VI. Contracts & Assertions C90-41x (suggested thresholds)

• C90-4101 Two-form difference: delta_form_topo_p95 ≤ tol_topo (suggest tol_topo = 1e-2).
• C90-4102 Integrality gate: dist_to_Z( ∫_{A} q_sk_2D dA ) ≤ tol_int, dist_to_Z( ∫_{V} q_mono_3D dV ) ≤ tol_int.
• C90-4103 Regularization scale: ℓ_reg ≥ 2.5 * grid_spacing; otherwise tag under_resolved and inflate U.
• C90-4104 Orientation consistency: triangle/tetra orientation conflict rate ≤ 0.1%; else block.
• C90-4105 Ringing control: under spectral differentiation, ringing_metric ≤ tol_ring (default tol_ring = 0.05).
• C90-4106 Boundary compliance: when ∂M ≠ ∅, use relative classes or add boundary compensation; absence blocks publication.
• C90-4107 Units/dimensions: all fields must pass check_dim.

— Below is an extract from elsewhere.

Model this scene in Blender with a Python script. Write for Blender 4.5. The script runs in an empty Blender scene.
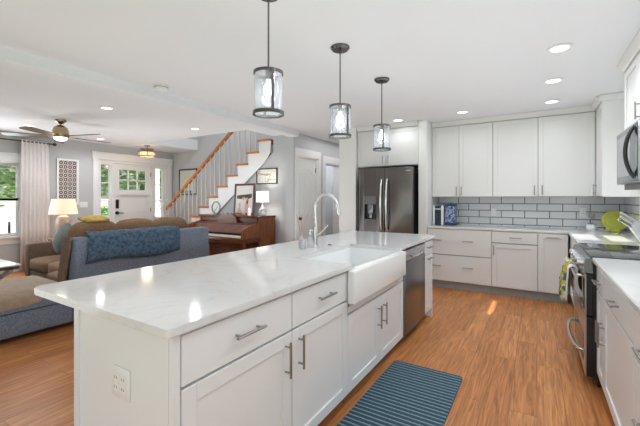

VII. Implementation Bindings I90-4*

• I90-41 unwrap_phase(phi, policy) -> θ, mask, diag
• I90-42 smooth_and_diff(field, ℓ_reg, method_fd) -> { grads, diag }
• I90-43 wind_density_from_loops(θ, grid) -> q_wind_2D (circulation route)
• I90-44 wind_density_from_curl(θ, grid) -> q_wind_2D (curl route)
• I90-45 skyrmion_density_2d(n_hat, mesh) -> q_sk_2D (Berg–Lüscher triangulation)
• I90-46 monopole_density_3d(n_hat, tetmesh) -> q_mono_3D (solid-angle / triple-Jacobian)
• I90-47 assemble_topo_current(θ, q_wind_2D, ρ) -> j_topo (sparse–smooth fusion)
• I90-48 compare_forms(q_a, q_b, domain) -> delta_form_topo
• I90-49 emit_density_layers(layers, policy) -> manifest.topo.density

Invariants: domain & measure are explicit; orientation is consistent; delta_form_topo ≤ tol_topo; integrality passes—or degrade per policy and inflate U.

VIII. Cross-References

• Defect typology & invariant reads: Chapter 3 (I90-33 / I90-35 integrate q_*).
• Persistence stability & noise robustness: Chapters 8 and 12 (guiding ℓ_reg and filtration scales).
• Atlas stitching & transition coherence: Chapter 9 (cross-chart transitions/averages of density layers).
• Error & uncertainty propagation: Appendix E (derivative/triangulation errors and spectral truncation).
• Runtime dashboards & cache/fallback: Chapter 14.

IX. Quality & Risk Control

• SLOs: density-layer success rate ≥ 99%; delta_form_topo_p95 ≤ tol_topo; integrality failures ≤ 1%.
• Fallback path: full-res → coarser-grid → larger ℓ_reg → loop-only summary; at each step increase U and tag fallback.stage.
• Audit: persist unwrapping events, derivative scales, orientation-conflict rate, two-form discrepancy distributions, integrality/boundary checks, and signature.

Summary
This chapter fixes computable routes from fields to topological densities/currents as P904 / S904 / M90-4 / C90-41x / I90-4*. Parallel two-form evaluation and integrality gates ensure results are auditable and integrable; subsequent chapters can directly integrate/aggregate q_* and j_topo to drive defect tracking and atlas stitching.